HAMILTON: Independent scientists need to test the systems to make sure they work as advertised.

(Soundbite of ballast water)

HAMILTON: And that's what Mario Tamburri and his team are doing on the bottom deck of the Cape Washington. It's a space big enough for full-court basketball, but designed to carry things like tanks and Humvees and helicopters.

Dr. TAMBURRI: And it's been completely transformed into essentially a research lab for looking at how well ballast water treatment systems work to remove organisms in that water. And so we have a variety of pipes and tanks and areas for looking under a microscope and sensors and a whole suite of instruments.

HAMILTON: Tamburri points to a pipe coming from the ship's engine room.

Dr. TAMBURRI: Water comes through that first 8-inch valve, and then it's split in two ways. Half the water goes into a control tank, which means it's untreated, just natural ballast water. And half the water goes through a treatment system and the one we're looking at over the next few weeks is a system that chlorinates the water and filters the water to remove the organisms.

(Soundbite of ballast water)

HAMILTON: A ship couldn't easily carry enough chlorine to get the job done. So they make it using electricity, which can produce chlorine from the salt in sea water. The chlorine is potent at first, but breaks down and becomes harmless during the voyage. Researchers won't know how well this system works, though, until they compare samples from the treated ballast tank with samples from the other control tank.

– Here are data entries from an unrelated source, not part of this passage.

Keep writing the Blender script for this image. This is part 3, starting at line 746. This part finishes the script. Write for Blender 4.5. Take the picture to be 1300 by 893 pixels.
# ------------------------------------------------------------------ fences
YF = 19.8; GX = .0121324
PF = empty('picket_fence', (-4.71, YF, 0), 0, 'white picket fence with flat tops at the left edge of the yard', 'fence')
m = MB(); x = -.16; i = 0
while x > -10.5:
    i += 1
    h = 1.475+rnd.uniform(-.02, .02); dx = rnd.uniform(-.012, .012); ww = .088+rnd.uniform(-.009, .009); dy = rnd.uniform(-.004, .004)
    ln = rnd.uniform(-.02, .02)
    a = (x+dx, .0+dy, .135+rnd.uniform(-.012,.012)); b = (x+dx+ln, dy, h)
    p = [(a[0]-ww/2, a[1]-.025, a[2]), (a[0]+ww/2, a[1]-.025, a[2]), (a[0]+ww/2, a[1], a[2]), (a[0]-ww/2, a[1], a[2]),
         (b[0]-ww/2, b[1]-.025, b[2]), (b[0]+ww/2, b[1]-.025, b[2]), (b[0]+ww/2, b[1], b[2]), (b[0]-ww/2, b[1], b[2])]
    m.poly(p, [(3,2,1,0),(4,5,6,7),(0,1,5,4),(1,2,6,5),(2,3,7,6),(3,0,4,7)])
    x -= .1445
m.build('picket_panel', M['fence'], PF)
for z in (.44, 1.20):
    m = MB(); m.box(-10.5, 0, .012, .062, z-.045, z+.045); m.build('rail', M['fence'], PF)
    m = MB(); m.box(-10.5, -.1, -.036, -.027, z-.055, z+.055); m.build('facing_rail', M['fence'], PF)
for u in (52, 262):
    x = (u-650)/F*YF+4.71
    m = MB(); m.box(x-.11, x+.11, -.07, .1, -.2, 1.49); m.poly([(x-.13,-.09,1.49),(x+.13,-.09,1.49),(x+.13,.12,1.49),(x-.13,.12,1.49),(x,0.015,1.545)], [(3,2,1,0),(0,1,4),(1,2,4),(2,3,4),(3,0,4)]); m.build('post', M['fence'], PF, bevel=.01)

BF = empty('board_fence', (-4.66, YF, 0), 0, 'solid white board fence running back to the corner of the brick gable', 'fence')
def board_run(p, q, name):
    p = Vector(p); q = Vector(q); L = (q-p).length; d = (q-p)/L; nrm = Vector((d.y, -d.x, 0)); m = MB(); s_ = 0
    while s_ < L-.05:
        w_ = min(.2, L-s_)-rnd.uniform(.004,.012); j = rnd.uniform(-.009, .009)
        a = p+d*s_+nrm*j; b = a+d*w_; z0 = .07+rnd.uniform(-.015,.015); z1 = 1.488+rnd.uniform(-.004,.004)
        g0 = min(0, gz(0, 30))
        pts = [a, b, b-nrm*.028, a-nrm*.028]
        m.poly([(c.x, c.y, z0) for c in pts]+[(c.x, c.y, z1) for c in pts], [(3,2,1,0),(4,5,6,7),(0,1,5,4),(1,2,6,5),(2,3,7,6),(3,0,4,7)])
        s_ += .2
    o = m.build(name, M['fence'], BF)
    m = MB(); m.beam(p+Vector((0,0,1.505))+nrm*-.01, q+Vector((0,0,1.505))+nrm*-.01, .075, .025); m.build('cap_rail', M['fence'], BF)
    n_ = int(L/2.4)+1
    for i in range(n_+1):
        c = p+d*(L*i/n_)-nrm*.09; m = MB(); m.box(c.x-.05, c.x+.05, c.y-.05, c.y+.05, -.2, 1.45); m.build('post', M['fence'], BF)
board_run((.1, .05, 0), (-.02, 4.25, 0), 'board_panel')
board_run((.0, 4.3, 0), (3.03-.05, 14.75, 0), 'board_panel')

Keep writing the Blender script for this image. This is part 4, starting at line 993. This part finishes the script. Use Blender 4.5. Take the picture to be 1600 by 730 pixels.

Dr. TAMBURRI: And the idea is that after five days, the treated should have very close to nothing alive in there. And the controlled should still have very high numbers, similar to what we brought on a ship originally.

HAMILTON: Chlorine is just one approach to the ballast water problem. Companies are also trying to zap the stowaways with heat, ultraviolet light, ozone and nitrogen. John Hamilton, NPR News.